Walt Disney Stüdyoları, hikayelerini oluştururken gerçekçilik üzerine değil de, inandırıcılık üzerine kurgu yaptıklarını belirtiyor. Çünkü gerçekleri dikkate alacak olsalar çocukları büyüleyecekleri o hikayeleri de oluşturamayacaklar. Aynı şekilde pop kültürünü benimseyen okullar da, gerçekleri referans alacak olsalar, öğrenci bulmakta hayli zorlanacaklar. O nedenle gerçekler üzerinde değil de, reklamlar vasıtasıyla oluşturdukları algıyla tanıtım yapıyorlar.
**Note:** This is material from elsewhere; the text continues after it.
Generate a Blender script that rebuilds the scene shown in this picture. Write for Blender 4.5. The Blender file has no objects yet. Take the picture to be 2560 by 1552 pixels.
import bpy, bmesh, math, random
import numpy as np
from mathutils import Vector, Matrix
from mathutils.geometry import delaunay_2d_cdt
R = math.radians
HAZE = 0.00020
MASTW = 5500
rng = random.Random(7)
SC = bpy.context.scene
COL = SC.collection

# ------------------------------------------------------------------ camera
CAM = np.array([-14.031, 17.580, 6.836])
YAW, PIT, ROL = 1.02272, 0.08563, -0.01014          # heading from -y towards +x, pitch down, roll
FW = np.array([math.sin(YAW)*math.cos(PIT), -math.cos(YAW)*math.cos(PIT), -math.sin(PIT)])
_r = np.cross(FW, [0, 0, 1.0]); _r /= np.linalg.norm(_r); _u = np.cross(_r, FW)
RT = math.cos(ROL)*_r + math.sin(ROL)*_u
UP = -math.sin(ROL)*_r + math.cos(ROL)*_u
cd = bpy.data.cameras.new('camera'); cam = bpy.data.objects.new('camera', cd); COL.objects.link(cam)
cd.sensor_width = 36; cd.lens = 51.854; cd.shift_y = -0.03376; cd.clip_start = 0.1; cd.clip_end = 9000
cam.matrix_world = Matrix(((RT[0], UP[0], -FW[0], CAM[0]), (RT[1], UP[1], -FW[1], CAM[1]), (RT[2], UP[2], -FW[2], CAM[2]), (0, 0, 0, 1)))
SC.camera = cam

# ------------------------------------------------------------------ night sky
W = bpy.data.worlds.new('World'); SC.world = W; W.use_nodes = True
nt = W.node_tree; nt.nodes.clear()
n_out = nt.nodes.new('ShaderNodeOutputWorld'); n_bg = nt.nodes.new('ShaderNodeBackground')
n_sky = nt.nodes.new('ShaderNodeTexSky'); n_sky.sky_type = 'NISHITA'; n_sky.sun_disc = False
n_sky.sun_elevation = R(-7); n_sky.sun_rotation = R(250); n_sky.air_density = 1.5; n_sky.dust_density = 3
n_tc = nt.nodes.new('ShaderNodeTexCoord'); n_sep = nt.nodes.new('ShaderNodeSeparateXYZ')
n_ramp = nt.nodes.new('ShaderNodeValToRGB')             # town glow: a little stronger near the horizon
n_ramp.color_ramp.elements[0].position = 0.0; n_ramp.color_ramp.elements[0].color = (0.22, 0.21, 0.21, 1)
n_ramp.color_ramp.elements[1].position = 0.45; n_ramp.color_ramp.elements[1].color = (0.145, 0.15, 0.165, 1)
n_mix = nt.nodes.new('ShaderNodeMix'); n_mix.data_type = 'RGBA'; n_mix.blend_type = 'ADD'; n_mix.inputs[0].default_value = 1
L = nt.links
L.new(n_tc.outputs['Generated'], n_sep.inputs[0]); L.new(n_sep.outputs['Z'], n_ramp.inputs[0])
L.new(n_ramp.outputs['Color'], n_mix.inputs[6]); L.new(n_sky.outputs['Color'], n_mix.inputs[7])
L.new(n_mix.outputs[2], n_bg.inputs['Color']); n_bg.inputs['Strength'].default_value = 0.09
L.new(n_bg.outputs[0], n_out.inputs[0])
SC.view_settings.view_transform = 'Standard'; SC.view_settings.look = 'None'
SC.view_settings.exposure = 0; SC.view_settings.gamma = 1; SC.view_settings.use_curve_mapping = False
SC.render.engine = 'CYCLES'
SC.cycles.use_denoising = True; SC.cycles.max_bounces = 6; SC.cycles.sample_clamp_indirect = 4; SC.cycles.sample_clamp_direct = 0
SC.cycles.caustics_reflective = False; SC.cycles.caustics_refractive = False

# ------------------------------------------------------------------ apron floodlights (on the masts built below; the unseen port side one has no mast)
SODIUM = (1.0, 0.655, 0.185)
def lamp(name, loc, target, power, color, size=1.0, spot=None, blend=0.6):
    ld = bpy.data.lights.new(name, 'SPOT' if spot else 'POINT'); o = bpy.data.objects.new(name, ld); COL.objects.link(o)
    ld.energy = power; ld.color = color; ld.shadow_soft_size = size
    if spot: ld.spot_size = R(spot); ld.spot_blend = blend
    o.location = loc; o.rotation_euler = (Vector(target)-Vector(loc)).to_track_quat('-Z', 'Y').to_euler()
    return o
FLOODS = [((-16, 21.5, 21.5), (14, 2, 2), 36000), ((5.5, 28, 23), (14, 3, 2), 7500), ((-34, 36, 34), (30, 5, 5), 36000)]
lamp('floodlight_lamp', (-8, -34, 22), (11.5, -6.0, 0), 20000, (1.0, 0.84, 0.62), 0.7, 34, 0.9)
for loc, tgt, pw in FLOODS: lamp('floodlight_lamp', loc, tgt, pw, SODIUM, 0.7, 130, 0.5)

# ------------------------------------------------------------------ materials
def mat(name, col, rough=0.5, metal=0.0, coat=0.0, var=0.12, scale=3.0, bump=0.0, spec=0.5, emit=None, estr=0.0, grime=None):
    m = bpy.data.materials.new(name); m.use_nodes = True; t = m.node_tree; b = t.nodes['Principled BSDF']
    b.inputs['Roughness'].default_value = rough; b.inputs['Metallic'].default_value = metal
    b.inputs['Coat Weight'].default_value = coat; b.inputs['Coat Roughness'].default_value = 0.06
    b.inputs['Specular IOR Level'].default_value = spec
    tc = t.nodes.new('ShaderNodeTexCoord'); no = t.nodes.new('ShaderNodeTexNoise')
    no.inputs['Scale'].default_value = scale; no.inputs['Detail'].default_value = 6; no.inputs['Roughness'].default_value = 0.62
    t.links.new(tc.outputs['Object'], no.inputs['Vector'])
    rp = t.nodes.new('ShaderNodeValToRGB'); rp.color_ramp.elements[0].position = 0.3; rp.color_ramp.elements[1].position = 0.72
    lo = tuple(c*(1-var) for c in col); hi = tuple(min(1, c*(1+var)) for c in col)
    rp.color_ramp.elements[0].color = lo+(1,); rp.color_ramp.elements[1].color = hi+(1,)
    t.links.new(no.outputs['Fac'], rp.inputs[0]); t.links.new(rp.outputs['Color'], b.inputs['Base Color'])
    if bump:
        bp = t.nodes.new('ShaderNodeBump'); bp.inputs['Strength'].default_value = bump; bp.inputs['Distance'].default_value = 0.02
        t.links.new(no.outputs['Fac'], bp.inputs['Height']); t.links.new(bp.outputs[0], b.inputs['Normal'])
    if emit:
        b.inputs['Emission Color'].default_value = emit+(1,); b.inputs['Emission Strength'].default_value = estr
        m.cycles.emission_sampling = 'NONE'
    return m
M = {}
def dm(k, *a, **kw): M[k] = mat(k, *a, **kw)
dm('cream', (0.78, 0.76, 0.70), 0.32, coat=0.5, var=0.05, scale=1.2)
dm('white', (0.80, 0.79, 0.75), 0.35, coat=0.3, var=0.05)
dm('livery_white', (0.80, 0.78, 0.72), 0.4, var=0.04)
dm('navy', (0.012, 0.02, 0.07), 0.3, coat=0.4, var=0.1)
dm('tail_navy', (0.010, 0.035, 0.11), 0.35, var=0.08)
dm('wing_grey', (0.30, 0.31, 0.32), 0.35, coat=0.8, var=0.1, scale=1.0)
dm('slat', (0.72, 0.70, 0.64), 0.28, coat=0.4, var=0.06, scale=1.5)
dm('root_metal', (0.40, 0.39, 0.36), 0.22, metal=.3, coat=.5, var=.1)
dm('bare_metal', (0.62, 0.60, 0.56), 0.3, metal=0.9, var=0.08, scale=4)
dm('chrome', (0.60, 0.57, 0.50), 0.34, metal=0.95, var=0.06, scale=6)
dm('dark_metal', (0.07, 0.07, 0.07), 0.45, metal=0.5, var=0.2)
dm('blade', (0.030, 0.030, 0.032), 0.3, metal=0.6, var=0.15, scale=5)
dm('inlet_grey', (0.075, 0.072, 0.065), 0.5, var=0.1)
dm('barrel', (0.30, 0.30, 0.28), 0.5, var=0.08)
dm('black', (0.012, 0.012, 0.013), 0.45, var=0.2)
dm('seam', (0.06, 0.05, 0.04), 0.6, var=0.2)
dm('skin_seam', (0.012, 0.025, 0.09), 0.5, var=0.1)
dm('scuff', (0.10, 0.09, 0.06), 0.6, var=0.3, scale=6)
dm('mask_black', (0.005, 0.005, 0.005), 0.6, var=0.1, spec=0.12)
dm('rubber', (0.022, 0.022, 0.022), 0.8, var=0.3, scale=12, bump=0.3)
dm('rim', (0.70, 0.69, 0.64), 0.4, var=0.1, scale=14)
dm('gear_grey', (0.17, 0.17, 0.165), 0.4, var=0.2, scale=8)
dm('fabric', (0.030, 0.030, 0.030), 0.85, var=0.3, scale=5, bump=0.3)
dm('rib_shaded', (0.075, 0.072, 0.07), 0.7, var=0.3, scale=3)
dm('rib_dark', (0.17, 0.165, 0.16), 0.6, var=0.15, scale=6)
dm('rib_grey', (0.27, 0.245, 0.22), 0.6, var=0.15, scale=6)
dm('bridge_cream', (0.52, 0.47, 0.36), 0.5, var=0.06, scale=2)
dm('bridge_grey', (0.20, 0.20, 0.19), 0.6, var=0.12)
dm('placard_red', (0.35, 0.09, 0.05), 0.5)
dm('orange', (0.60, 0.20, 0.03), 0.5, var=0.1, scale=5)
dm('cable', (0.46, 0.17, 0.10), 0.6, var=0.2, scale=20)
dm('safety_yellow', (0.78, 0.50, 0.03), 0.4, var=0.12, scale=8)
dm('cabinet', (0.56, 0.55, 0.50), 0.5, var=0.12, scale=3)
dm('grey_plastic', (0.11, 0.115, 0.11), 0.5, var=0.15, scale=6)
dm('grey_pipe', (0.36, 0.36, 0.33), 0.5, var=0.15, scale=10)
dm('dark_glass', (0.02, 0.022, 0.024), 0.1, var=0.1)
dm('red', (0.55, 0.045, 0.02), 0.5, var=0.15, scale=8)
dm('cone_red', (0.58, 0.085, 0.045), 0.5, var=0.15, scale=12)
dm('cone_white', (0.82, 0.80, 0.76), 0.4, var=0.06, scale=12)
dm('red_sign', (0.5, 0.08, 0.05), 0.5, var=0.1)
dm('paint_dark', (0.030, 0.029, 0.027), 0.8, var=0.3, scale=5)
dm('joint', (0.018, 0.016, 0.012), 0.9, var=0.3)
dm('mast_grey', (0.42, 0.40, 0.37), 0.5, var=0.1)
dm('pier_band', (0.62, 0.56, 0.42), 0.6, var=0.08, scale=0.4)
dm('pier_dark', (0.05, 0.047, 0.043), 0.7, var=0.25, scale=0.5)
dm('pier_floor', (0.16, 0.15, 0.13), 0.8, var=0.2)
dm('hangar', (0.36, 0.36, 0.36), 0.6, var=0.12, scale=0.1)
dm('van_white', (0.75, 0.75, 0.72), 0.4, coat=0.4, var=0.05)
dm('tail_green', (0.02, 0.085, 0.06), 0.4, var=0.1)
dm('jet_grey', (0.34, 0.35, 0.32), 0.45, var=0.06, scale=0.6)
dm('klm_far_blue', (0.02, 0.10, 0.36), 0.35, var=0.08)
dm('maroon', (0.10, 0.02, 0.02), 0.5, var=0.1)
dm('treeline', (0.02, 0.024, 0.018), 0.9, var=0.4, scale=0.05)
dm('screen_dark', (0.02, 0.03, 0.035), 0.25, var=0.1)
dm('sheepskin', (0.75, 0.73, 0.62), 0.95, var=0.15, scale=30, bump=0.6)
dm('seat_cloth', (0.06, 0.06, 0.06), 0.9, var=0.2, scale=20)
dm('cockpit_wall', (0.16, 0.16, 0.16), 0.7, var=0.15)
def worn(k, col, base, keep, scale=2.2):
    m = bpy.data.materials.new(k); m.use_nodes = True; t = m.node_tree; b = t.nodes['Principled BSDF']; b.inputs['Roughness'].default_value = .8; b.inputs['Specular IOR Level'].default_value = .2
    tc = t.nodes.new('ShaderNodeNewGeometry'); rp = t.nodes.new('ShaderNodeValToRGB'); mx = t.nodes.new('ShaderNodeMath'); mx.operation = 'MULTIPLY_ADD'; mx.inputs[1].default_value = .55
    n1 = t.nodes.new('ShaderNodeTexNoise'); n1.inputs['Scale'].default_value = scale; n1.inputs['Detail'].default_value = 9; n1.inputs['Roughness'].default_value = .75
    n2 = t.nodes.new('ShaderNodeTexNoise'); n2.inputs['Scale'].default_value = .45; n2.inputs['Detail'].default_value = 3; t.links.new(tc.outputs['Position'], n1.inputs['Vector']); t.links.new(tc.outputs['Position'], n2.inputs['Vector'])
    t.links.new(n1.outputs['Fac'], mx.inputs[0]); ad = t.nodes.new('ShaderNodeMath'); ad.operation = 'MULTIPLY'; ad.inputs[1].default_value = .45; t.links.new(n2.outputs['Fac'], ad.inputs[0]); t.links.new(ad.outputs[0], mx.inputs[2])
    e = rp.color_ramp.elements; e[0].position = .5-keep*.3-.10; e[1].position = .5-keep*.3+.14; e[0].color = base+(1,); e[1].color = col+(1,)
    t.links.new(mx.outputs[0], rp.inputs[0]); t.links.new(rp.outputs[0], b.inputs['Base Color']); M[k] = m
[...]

21. Yüzyıl Eğitimini Benimseyen Okullar:

21. Yüzyıl Eğitimini benimseyen, bu yönde dönüşüm kararı alan bir öğretim kurumunun, misyon ve vizyonun öncelikli olarak bu kararla uyuşması gerekiyor. Sonrasında, hayata geçireceği eğitim modeli için yıllara yaygın olarak atması gereken adımlar şu şekilde sıralanabilir:

İlgili alanda araştırma yapılması, Türkiye’de yeterli referans olmadığı durumlarda, uluslararası eğitim kurumlarıyla iş birliğine gidilmesi,

Uluslararası standartların belirlenmesi ve Türkiye normlarına göre adapte edilmesi,

Veli ve öğrencilerle toplantılar yapılarak farkındalık yaratılması,

Akademik kadronun hizmet içi eğitime alınması,

Çalıştaylarla, öğretmenlerin ön tecrübe edinmesi,

Pilot uygulamalarla, atılan adımların doğruluğunun test edilmesi,

Yapılan çalışmalardan gelen bildirimler doğrultusunda revizyon yapılması,

Öğrenci ve velilerin uyum sürecinden geçirilmesi,

Uygulamaların başlaması,

Öngörülmeyen sorunların tespiti ve çözümü,

İyileştirme

Olgunlaşma

Farklı disiplinler etrafında yaygınlaşma


Bu uzun ve zahmetli süreç yoğun emek ve zaman aldığı için, çoğunlukla eğitimde pop kültürü egemen oluyor. Kurumlar herhangi bir birikime ya da kültüre sahip olmaksızın, kalitesi dahi test edilmemiş kaynaklarla ve iddialı sloganlarla ortaya çıkıyorlar. Doğrulardan uzak söylemlerle, bu okulların etik davranış sergilemedikleri gerçeği ile de karşı karşıya kalıyoruz. Doğru olmayan, gerçeklerle örtüşmeyen sunumları kurumsallaştırmış olan bu okulların, öğrencilerine etik değerleri kazandırması ve olumlu tutum, davranış geliştirmesi ne kadar sağlıklı olabilir? Eğitim sürecinde etik değerleri kazanmamış bir öğrencinin, gelecekteki kariyerinde sürdürebilir bir başarı ve mutluluğa ulaşması mümkün olabilir mi?


“Kimse bizi aldatamaz, biz ancak kendi kendimizi aldatırız!”

GOETHE


Pop kültürü eğitim alanında da talep görüyorsa, muhtemelen arz talep dengesinden kaynaklanıyordur. Kısaca, Pop okullar var ise, bu okulları isteyen veliler de fazlasıyla bulunuyor demektir. Hızlı yoldan, emek harcamadan çocuğunun akademik gelişim göstermesini arzu eden bu veli grubunun, Pop kültürüne sahip okulların oluşumunda katalizör etkisi yarattığını söylemek yanlış olmaz. Öncelikli olarak anne, babaların reklamlarla sunulan iddiaları eleştirel bir bakış açısıyla irdelemesi ve çocuklarının özeline odaklanarak eğitim sürecinde bireysel anlamda gösterdiği kişisel gelişimi değerlendirmesi gerekiyor. Bu bakış açısıyla bir eğitim kurumunu objektif bir gözle, vizyonu, misyonu, sistemi, akredite programları, çalışanları ve çıktıları ile yani bütünüyle değerlendirmesi en sağlıklı yol olacaktır. Aksi taktirde, kaybeden “……..’da en iyiyiz!” sloganlarının cazibesine kapılan yetişkinler değil, onların en değerli varlıkları, yani çocukları olacaktır.